In May 2023, to better align the Company's financial statement reporting requirements with other public companies and calendar quarters, the Company's Board of Directors approved a change in the Company's fiscal year end from August 31 to September 30. The Company's next fiscal year will commence from October 1, 2023 through September 30, 2024 (fiscal 2024). As a result of the change in year end, the current period in these consolidated financial statements is for the thirteen months from September 1, 2022 through September 30, 2023, whereas the comparative period is for the twelve months from September 1, 2021 through August 31, 2022.
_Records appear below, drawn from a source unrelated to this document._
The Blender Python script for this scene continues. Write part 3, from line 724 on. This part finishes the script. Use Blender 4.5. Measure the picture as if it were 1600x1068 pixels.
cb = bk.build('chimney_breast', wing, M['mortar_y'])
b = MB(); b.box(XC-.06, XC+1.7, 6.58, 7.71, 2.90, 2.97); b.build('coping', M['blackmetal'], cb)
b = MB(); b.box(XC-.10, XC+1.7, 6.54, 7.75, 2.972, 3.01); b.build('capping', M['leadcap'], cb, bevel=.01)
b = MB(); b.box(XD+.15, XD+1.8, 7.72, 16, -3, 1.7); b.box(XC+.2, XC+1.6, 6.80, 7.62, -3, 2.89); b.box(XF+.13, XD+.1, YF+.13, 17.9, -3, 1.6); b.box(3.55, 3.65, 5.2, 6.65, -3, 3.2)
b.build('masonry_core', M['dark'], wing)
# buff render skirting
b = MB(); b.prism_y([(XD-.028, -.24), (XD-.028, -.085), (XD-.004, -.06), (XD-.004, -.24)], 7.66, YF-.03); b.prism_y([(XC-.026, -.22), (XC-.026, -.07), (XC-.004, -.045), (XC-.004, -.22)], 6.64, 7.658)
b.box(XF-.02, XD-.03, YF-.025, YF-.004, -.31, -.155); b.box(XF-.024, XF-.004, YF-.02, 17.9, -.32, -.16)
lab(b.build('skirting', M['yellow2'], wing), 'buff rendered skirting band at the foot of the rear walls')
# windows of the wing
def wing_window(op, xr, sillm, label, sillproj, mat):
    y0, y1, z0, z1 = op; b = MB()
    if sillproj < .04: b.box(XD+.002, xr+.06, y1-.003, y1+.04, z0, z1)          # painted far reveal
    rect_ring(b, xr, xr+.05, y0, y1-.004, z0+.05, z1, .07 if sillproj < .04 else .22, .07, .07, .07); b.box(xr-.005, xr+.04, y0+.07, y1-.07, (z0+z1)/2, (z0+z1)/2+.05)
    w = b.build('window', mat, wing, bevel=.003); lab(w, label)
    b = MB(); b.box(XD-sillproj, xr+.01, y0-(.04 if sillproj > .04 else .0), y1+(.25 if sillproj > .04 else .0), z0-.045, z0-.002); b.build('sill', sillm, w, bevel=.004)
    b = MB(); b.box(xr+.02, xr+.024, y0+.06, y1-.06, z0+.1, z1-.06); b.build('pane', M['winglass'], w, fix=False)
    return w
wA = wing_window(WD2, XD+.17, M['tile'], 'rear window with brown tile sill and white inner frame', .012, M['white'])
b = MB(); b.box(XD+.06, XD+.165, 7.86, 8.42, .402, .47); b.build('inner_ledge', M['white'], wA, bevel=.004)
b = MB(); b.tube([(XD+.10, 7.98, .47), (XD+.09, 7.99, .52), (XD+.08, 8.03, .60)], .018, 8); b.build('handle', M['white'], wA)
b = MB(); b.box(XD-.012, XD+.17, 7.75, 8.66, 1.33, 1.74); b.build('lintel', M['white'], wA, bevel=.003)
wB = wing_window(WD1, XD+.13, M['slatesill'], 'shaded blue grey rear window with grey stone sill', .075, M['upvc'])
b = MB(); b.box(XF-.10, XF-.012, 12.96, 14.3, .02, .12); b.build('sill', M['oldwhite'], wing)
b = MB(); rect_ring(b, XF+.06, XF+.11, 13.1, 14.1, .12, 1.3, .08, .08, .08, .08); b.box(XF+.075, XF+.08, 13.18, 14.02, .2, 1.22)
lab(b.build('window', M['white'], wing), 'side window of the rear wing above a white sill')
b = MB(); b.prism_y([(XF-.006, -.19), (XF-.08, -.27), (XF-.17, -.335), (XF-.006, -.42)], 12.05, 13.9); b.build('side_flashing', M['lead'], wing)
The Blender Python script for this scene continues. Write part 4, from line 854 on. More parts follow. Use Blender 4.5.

On June 19, 2023, the Company's Board of Directors approved the consolidation of the Company’s issued and outstanding Common Shares at a consolidation ratio of four (4) pre-consolidation Common Shares for every post-consolidation common share (the “Share Consolidation”). The Share Consolidation was implemented with effect from July 5, 2023 to facilitate compliance with NASDAQ's listing requirements with respect to the minimum bid price for listed securities, reduce volatility, and to enhance the marketability of the Common Shares to institutional investors. In accordance with the International Financial Reporting Standards ("IFRS"), the change has been applied retrospectively and as a result, all disclosures of Common Shares, per Common Share data and data related to stock options, restricted share units ("RSU"), performance share units ("PSU"), warrants and top-up-rights in the accompanying consolidated financial statements and related notes reflect this Share Consolidation for all years presented.